1. Any decision of the CFCB chief investigator to dismiss a case or to conclude a settlement agreement or to apply disciplinary measures within the meaning of Article 14(1)(c) may be reviewed by the adjudicatory chamber on the initiative of the CFCB chairman within ten days from the date of communication of the decision to the CFCB chairman.

2. Any decision of the CFCB chief investigator to conclude a settlement agreement or to apply disciplinary measures within the meaning of Article 14(1)(c) may be reviewed by the adjudicatory chamber at the request of a directly affected party within ten days from the date of publication of the decision.

3. The adjudicatory chamber only reviews decisions of the CFCB chief investigator with regard to the existence of a manifest error of assessment.

4. The adjudicatory chamber may uphold, reject, or modify the decision or refer the case back to the CFCB chief investigator.

Initial Issues to Consider

In the period before the new Articles 15 and 16 were drafted and implemented, it was assumed that any club who was in breach of the acceptable deviation provisions, would be referred to the CFCB’s adjudicatory chamber for a sanctioning decision.
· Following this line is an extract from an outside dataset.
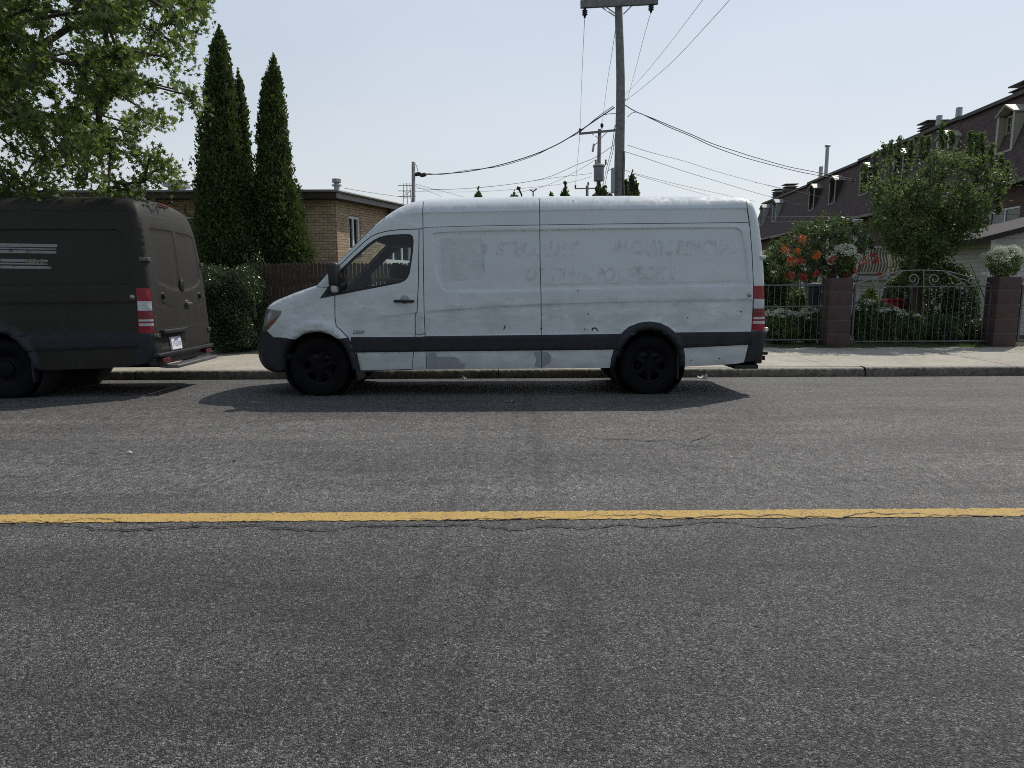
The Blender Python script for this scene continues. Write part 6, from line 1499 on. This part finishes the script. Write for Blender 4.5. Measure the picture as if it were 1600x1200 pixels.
for px in (931, 946.5): b = MB(); c = at(px, 254, Y2 - .5) - bb2; b.lathe([(0, .2), (.05, .18), (.07, .1), (.04, .08), (.07, 0), (.05, -.15)], 8, Matrix.Translation(c)); b.build('bushing', M['pole'], to, smooth=True)
b = MB(); b.box(at(927, 231, Y2 - .2) - bb2, (.12, .14, .5), ry=.15); b.tube([at(928, 227, Y2 - .2) - bb2, at(935, 222, Y2) - bb2], .025, 4); b.build('fuse_cutout', M['greytrim'], p2_)
Y3 = 82.0
t, bb3 = pole_px(917.5, 290, 917.5, 302, Y3, 0, 0, 0.0); p3 = empty('utility_pole', bb3, 'most distant utility pole, its crossarm just above the white van roof', 'utility pole')
b = MB(); b.tube([(0, 0, 0), t - bb3], [.2, .17], 8); b.build('pole_shaft', M['pole'], p3, smooth=True); arm_px(p3, bb3, ((898, 294.8), (934, 294.2)), Y3 - .2, .12, M['pole'], 'crossarm'); insul(p3, bb3, 899, 291.5, Y3 - .2, .4, sc_=1.6); insul(p3, bb3, 919, 287, Y3 - .2, .45, sc_=1.6)
WG = 'overhead wires'
def wire(pts, Ys, r, label, sm=5):
    n = len(pts); P_ = []
    for i, (px, py) in enumerate(pts):
        f = i / (n - 1); P_.append(tuple(at(px, py, Ys[0] + (Ys[1] - Ys[0]) * f)))
    b = MB(); P_ = smooth_pts(P_, sm) if n > 2 else P_; r *= .72; o0 = Vector(P_[0]); b.tube([Vector(q_) - o0 for q_ in P_], r, 5); o = b.build('overhead_wire', M['wire'], None, smooth=True); o.location = o0; return tag(o, label, 'wire', WG)
wire([(960, 168), (936, 184), (905, 205), (870, 226), (830, 243), (780, 258), (730, 268), (690, 271.5), (662, 273)], (22, 30), .026, 'thick sagging cable from the big pole to the service pole on the left')
wire([(958, 166), (946, 174), (930, 186), (905, 207), (890, 215), (860, 231), (830, 245), (780, 260), (730, 266), (690, 272.5), (662, 270)], (22, 30), .016, 'thinner strand twisted beside the thick cable left of the big pole')
wire([(962, 177), (945, 179), (935, 184), (928, 189)], (22, 23), .014, 'short loop of wire joining the left cable near the big pole')
wire([(977, 164.5), (994, 174.5), (1020, 185), (1045, 195.6), (1080, 210), (1112, 224), (1150, 236.5), (1180, 246), (1230, 260), (1267, 267.5), (1337, 281)], (22, 34), .022, 'upper of the twin cables dropping right from the big pole')
wire([(981, 182), (994, 175), (1020, 186.5), (1045, 198.5), (1080, 213), (1112, 228), (1150, 242), (1180, 251), (1230, 264), (1267, 272), (1337, 284)], (22, 34), .020, 'lower of the twin cables dropping right from the big pole')
wire([(977.5, 157), (1000, 140), (1050, 97), (1100, 44), (1150, -12), (1230, -110), (1330, -240), (1480, -440)], (22, 4), .007, 'right-hand wire rising steeply to the top of the picture')
wire([(977, 147), (1000, 124), (1040, 76), (1075, 30), (1104, -8), (1170, -95), (1260, -220), (1400, -420)], (22, 4), .006, 'left-hand wire rising steeply to the top of the picture')
wire([(1017, 19), (1006, 58), (993, 108), (980, 157)], (22, 40), .011, 'thin conductor from the right insulator of the big pole')
wire([(913.7, 26), (911, 80), (908, 150), (906.6, 200)], (22, 46), .012, 'thin conductor from the left insulator down to the second pole')
wire([(906.6, 204), (903, 245), (899, 289)], (46, 82), .020, 'faint conductor between the second and the most distant pole')
wire([(962, 44), (955, 90), (948, 135), (941, 193)], (22, 46), .012, 'thin conductor from behind the big pole down to the second pole top')
wire([(981, 227), (1020, 239), (1070, 252), (1120, 268), (1180, 284.5), (1240, 300)], (22, 40), .012, 'upper thin wire sloping right from mid height of the big pole')
wire([(975, 237), (985, 239.5), (1020, 251), (1070, 268), (1120, 283), (1180, 301), (1264, 324)], (22, 40), .014, 'second thin wire sloping right from mid height of the big pole')
wire([(977, 266), (1000, 273), (1050, 286), (1112, 300), (1180, 315)], (22, 40), .011, 'third thin wire sloping right, low behind the white van roof')
wire([(990, 272), (1030, 284), (1080, 298), (1130, 312)], (22, 40), .010, 'lowest thin wire sloping right behind the white van roof')
wire([(960, 226), (930, 246), (900, 258), (849, 279), (780, 290), (720, 295), (660, 297)], (22, 33), .012, 'upper thin wire running left from the big pole above the white van')
wire([(930, 250), (900, 268), (870, 283), (840, 294), (800, 303)], (46, 60), .016, 'thin wire falling left from the transformer pole')
wire([(925, 271), (880, 276), (830, 283), (780, 290), (700, 296), (648, 294)], (46, 60), .016, 'nearly level thin wire left of the transformer')
wire([(925, 276), (880, 287), (830, 293), (760, 299), (690, 300), (648, 299)], (46, 60), .014, 'lower nearly level thin wire left of the transformer')
wire([(961, 196), (955, 235), (948, 262), (940, 300)], (22, 44), .018, 'steep cable just left of the big pole')
wire([(963, 196), (958, 235), (951, 262), (945, 290), (943, 303)], (22, 44), .016, 'second steep cable just left of the big pole')
wire([(958, 262), (952, 266), (948, 268)], (22, 24), .014, 'tiny jumper wire by the pole cable box')
wire([(650, 288), (680, 296), (700, 301), (725, 308)], (30, 40), .012, 'short thin wire falling right from the foot of the service pole')
wire([(650, 291), (670, 299), (690, 307)], (30, 40), .010, 'shortest thin wire falling right from the foot of the service pole')
wire([(538, 294), (570, 299.5), (600, 304), (645, 310)], (17.3, 24), .008, 'thin wire lying along the sunlit roof edge of the bungalow')
wire([(1186, 339.5), (1240, 339), (1300, 338.5), (1360, 338)], (30, 33), .012, 'upper level wire crossing the dark terrace wall')
wire([(1186, 347), (1230, 347), (1290, 345), (1345, 345)], (30, 33), .010, 'middle level wire crossing the dark terrace wall')
wire([(1190, 371), (1230, 370), (1270, 369)], (28, 28.5), .014, 'lowest level wire crossing the dark terrace wall')
wire([(1180, 285), (1240, 298), (1300, 312)], (40, 42), .012, 'thin sloping wire crossing the terrace roof')
for k, (px, wd, py, Y, lb) in enumerate([(747, 10, 291, 48, 'bare-tipped conifer top just above the white van roof, leftmost of the row'), (804, 12, 297, 52, 'small blunt conifer top second from the left above the white van roof'), (883, 16, 283.5, 50, 'pointed conifer top left of the most distant pole'),
        (937, 18, 278, 44, 'dark conifer top overlapping the transformer pole foot'), (947, 16, 291, 45, 'low conifer top between the transformer pole and the big pole'), (977, 22, 281, 40, 'rounded conifer top touching the right side of the big pole'), (987, 26, 266, 41, 'tallest spindly conifer top right of the big pole'), (862, 9, 299, 60, 'faint tiny conifer top far behind the white van roof')]):
    cedar('conifer_tree', lb, [(py, px - .6, px + .6), (py + 6, px - wd * .14, px + wd * .14), (py + 14, px - wd * .28, px + wd * .28), (303, px - wd * .5, px + wd * .5), (340, px - wd * 1.0, px + wd * 1.0), (400, px - wd * 1.3, px + wd * 1.3)], Y, 3000, 100 + k, .26, 'conifer tops on the skyline')
# light street-lamp stubs on the skyline
p = at(815, 302, 45); b = MB(); b.tube([(0, 0, -p.z), (0, 0, -.1), (-.18, 0, .28)], [.07, .06, .07], 6); b.box((-.2, 0, .3), (.24, .16, .2), ry=.4); o = b.build('floodlight_pole', M['black']); o.location = p; tag(o, 'small black floodlight on a stub above the white van roof', 'floodlight')
p = at(833, 302, 50); b = MB(); b.tube([(0, 0, -p.z), (0, 0, .12)], .05, 6); b.tube([(-.25, 0, .25), (0, 0, .12), (.25, 0, .3)], .05, 6); o = b.build('bracket_pole', M['black']); o.location = p; tag(o, 'tiny dark forked bracket on the skyline, right of the floodlight', 'bracket')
We now know that there are two routes available to the CFCB. The second settlement route gives the CFCB investigatory body the power to settle without the CFCB’s adjudicatory arm becoming involved. The test for settlement appears to be in instances “which justify the conclusion of an effective, equitable and dissuasive settlement.”

Many clubs will see this as a somewhat controversial regulatory inclusion. This is because, in my experience of settlement procedures from a competition law perspective, companies will only admit to a breach if they are rewarded for such an admission. As such, the CFCB will have to offer sanctions which make it attractive not to take the matter to the adjudicatory chamber or to CAS. As a result, sanctions are likely to be weaker to incentivise the club to settle.  However weaker sanctions may still include large fines, points deductions or player de-registration.

A number of clubs have made public statements about the need to punish clubs who breach the break-even provisions. If the CFCB is settling with clubs in breach rather than letting the adjudicatory chamber handle the breach, a number of compliant clubs may well be annoyed that such a route has been made available.  Some owners may believe UEFA should not be providing this new avenue for clubs at this late stage.

Other issues that will need to be decided upon (perhaps by CAS) during the first set of sanctioning and settlement decisions will include:

1. Who will be an affected party?  If the season has yet to finish and the league placements yet to be decided, a number of clubs may take precautionary measures to protect their position in the event of settlement affecting them if they finish, for example, one place below a team who is in breach but is not expelled due to a settlement decision. It is worthy to note that the test to appeal against a settlement decision by an affected party (“a manifest error”) appears to be quite a high test to satisfy.

2. At present, Article 15 makes reference to Annex XI of the FFP regulations (which references the size of the breach, projected results, currency fluctuations and debt position) as the instances where the settlement procedure may be used.  Presumably the greater the loss or projected loss and the larger the debt, the less likelihood there is of a club ‘qualifying’ for settlement.

Conclusion

While settlement may allow FFP defaulters to escape a full Champions League ban by effectively being put on probation to get their finances in order, it also opens up a new legal process by which a team’s rivals could challenge their Champions League/Europa League place.

With the sanctioning decisions now just a few months away, many stakeholders will await the CFCB decisions with interest. The new settlement procedure is in force and may cause controversy in instances where a club is in breach but is not sanctioned to the same extent had it gone through the ‘normal’ CFCB procedure.